● **TASK PROMPT**
Pictures are not part of the copy; repeat everything else in the records exactly.

Scene script records:
☆ ☆ ☆ ☆ ☆ ☆ ☆
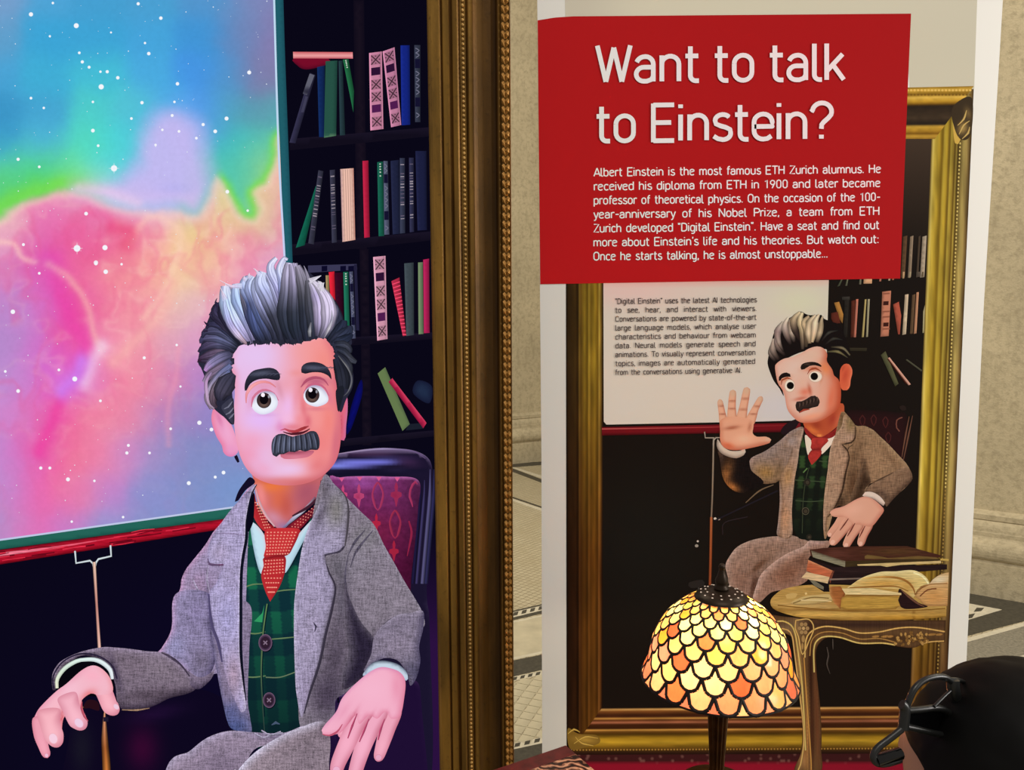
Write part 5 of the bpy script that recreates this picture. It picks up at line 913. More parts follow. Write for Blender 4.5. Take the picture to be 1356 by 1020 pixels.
for pt in ([(165, 540), (240, 545), (370, 552)], [(170, 678), (260, 686), (360, 680)], [(330, 412), (382, 416)]): p.stroke(pt, 1, (70, 84, 60), (1, .8))
p.stroke([(262, 455), (240, 540), (222, 680), (215, 900)], 1, (60, 70, 50), (1, .8)); p.stroke([(222, 490), (250, 460)], 1.6, (90, 120, 70), (1, 1)); p.build(pm, 'printed_waistcoat')
for x, y, r in ((250, 555, 23), (238, 750, 24), (262, 925, 18)):
    p = bp(); p.disc((x, y), r, r * 1.05, (34, 30, 26), edge=(104, 98, 80) if y == 750 else (50, 48, 40)); p.disc((x + 1, y + 1), r * .6, r * .62, (60, 54, 44), edge=(30, 26, 22)); p.build(pm, 'printed_button')
p = bp(); p.shape([(235, 235), (275, 270), (285, 330), (258, 375), (242, 320)], (220, 206, 190), 3); p.shape([(395, 255), (440, 235), (425, 285), (350, 365), (345, 330)], (226, 208, 196), 3); p.build(pm, 'printed_shirt')
p = bp(); p.shape([(225, 165), (250, 200), (300, 240), (345, 250), (400, 220), (450, 180), (490, 130), (500, 80), (470, 20), (250, 120)], (176, 80, 50), 3, blobs=[(290, 200, 40, 20, .5, (236, 140, 70), .9), (310, 170, 40, 40, 0, (140, 50, 34), .7), (460, 130, 24, 60, .5, (200, 110, 80), .8), (420, 130, 30, 50, .4, (150, 50, 40), .7), (330, 240, 20, 8, 0, (240, 170, 90), .8)]); p.build(pm, 'printed_neck')
rd2 = (150, 44, 42)
p = bp(); p.shape([(228, 180), (262, 210), (300, 245), (345, 250), (380, 232), (440, 195), (490, 130), (500, 150), (470, 200), (430, 245), (380, 262), (282, 265), (240, 225)], (132, 34, 34), 3, blobs=[(450, 200, 50, 20, -.7, (120, 30, 30), .6)]); p.shape([(285, 333), (340, 333), (345, 365), (310, 410), (280, 438, 1), (265, 410), (255, 375)], (160, 48, 44), 3, rims=[(0, -1, 4, (84, 20, 20), .8)]); p.shape([(285, 258), (385, 258), (393, 275), (360, 310), (340, 332), (280, 335), (272, 320), (278, 290)], (164, 50, 46), 3, rims=[(0, 1, 4, (90, 20, 20), .8)]); p.build(pm, 'printed_tie', 'dark red tie', 'mottle')
p = bp()
p.shape([(480, 80), (520, 100), (575, 170), (640, 175), (700, 205), (730, 235), (800, 300), (860, 365), (920, 430), (955, 500), (950, 550), (850, 640), (760, 640), (690, 560), (650, 600), (640, 660), (520, 720), (440, 730), (370, 940), (360, 700), (400, 400), (440, 230)], (146, 116, 90), 2.8, rims=[(1, -.6, 6, (170, 144, 112), .6)], blobs=[(700, 420, 90, 90, 0, (160, 126, 98), .7), (640, 480, 22, 90, -.2, (58, 38, 28), .9), (560, 560, 50, 130, .1, (76, 52, 36), .85), (470, 700, 50, 60, .6, (50, 34, 24), .8), (600, 300, 40, 60, 0, (110, 84, 62), .6), (560, 380, 30, 40, 0, (92, 68, 48), .6), (530, 160, 50, 50, .5, (116, 98, 62), .7), (480, 120, 16, 60, .1, (84, 64, 44), .7), (800, 380, 20, 100, -.7, (104, 76, 56), .4)])
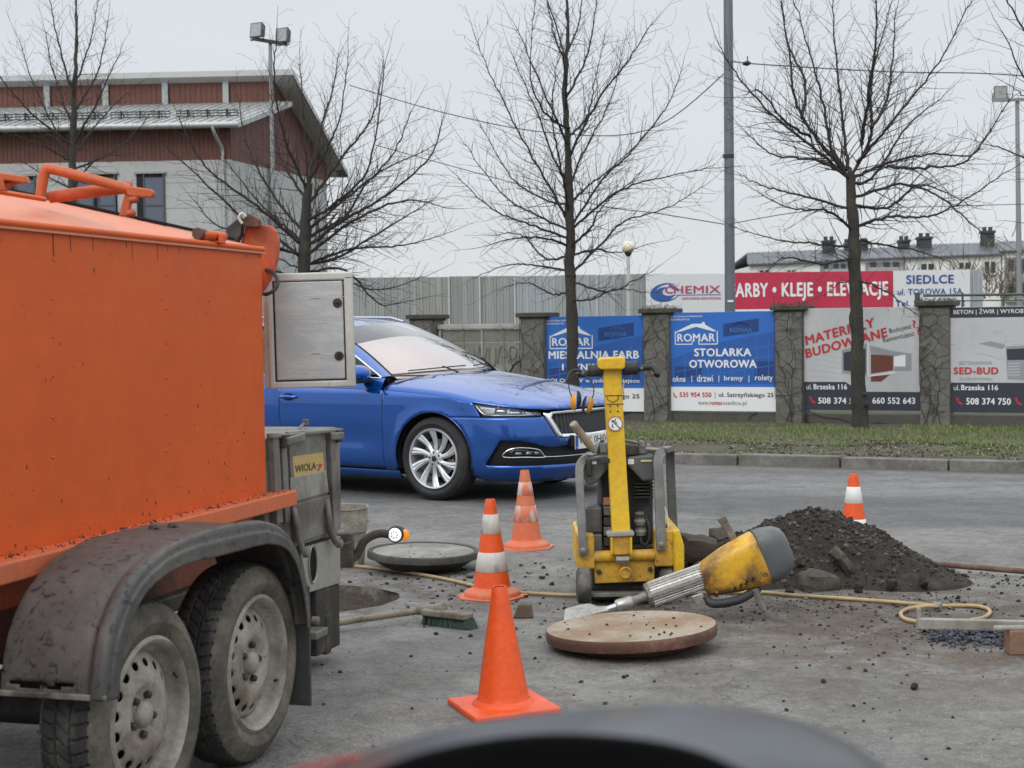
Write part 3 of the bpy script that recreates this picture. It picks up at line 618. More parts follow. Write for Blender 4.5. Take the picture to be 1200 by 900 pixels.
☆ ☆ ☆ ☆ ☆ ☆ ☆
● **WORKED SOLUTION**
Write part 5 of the bpy script that recreates this picture. It picks up at line 913. More parts follow. Write for Blender 4.5. Take the picture to be 1356 by 1020 pixels.
for pt in ([(165, 540), (240, 545), (370, 552)], [(170, 678), (260, 686), (360, 680)], [(330, 412), (382, 416)]): p.stroke(pt, 1, (70, 84, 60), (1, .8))
p.stroke([(262, 455), (240, 540), (222, 680), (215, 900)], 1, (60, 70, 50), (1, .8)); p.stroke([(222, 490), (250, 460)], 1.6, (90, 120, 70), (1, 1)); p.build(pm, 'printed_waistcoat')
for x, y, r in ((250, 555, 23), (238, 750, 24), (262, 925, 18)):
    p = bp(); p.disc((x, y), r, r * 1.05, (34, 30, 26), edge=(104, 98, 80) if y == 750 else (50, 48, 40)); p.disc((x + 1, y + 1), r * .6, r * .62, (60, 54, 44), edge=(30, 26, 22)); p.build(pm, 'printed_button')
p = bp(); p.shape([(235, 235), (275, 270), (285, 330), (258, 375), (242, 320)], (220, 206, 190), 3); p.shape([(395, 255), (440, 235), (425, 285), (350, 365), (345, 330)], (226, 208, 196), 3); p.build(pm, 'printed_shirt')
p = bp(); p.shape([(225, 165), (250, 200), (300, 240), (345, 250), (400, 220), (450, 180), (490, 130), (500, 80), (470, 20), (250, 120)], (176, 80, 50), 3, blobs=[(290, 200, 40, 20, .5, (236, 140, 70), .9), (310, 170, 40, 40, 0, (140, 50, 34), .7), (460, 130, 24, 60, .5, (200, 110, 80), .8), (420, 130, 30, 50, .4, (150, 50, 40), .7), (330, 240, 20, 8, 0, (240, 170, 90), .8)]); p.build(pm, 'printed_neck')
rd2 = (150, 44, 42)
p = bp(); p.shape([(228, 180), (262, 210), (300, 245), (345, 250), (380, 232), (440, 195), (490, 130), (500, 150), (470, 200), (430, 245), (380, 262), (282, 265), (240, 225)], (132, 34, 34), 3, blobs=[(450, 200, 50, 20, -.7, (120, 30, 30), .6)]); p.shape([(285, 333), (340, 333), (345, 365), (310, 410), (280, 438, 1), (265, 410), (255, 375)], (160, 48, 44), 3, rims=[(0, -1, 4, (84, 20, 20), .8)]); p.shape([(285, 258), (385, 258), (393, 275), (360, 310), (340, 332), (280, 335), (272, 320), (278, 290)], (164, 50, 46), 3, rims=[(0, 1, 4, (90, 20, 20), .8)]); p.build(pm, 'printed_tie', 'dark red tie', 'mottle')
p = bp()
p.shape([(480, 80), (520, 100), (575, 170), (640, 175), (700, 205), (730, 235), (800, 300), (860, 365), (920, 430), (955, 500), (950, 550), (850, 640), (760, 640), (690, 560), (650, 600), (640, 660), (520, 720), (440, 730), (370, 940), (360, 700), (400, 400), (440, 230)], (146, 116, 90), 2.8, rims=[(1, -.6, 6, (170, 144, 112), .6)], blobs=[(700, 420, 90, 90, 0, (160, 126, 98), .7), (640, 480, 22, 90, -.2, (58, 38, 28), .9), (560, 560, 50, 130, .1, (76, 52, 36), .85), (470, 700, 50, 60, .6, (50, 34, 24), .8), (600, 300, 40, 60, 0, (110, 84, 62), .6), (560, 380, 30, 40, 0, (92, 68, 48), .6), (530, 160, 50, 50, .5, (116, 98, 62), .7), (480, 120, 16, 60, .1, (84, 64, 44), .7), (800, 380, 20, 100, -.7, (104, 76, 56), .4)])
Write part 3 of the bpy script that recreates this picture. It picks up at line 618. More parts follow. Write for Blender 4.5. Take the picture to be 1200 by 900 pixels.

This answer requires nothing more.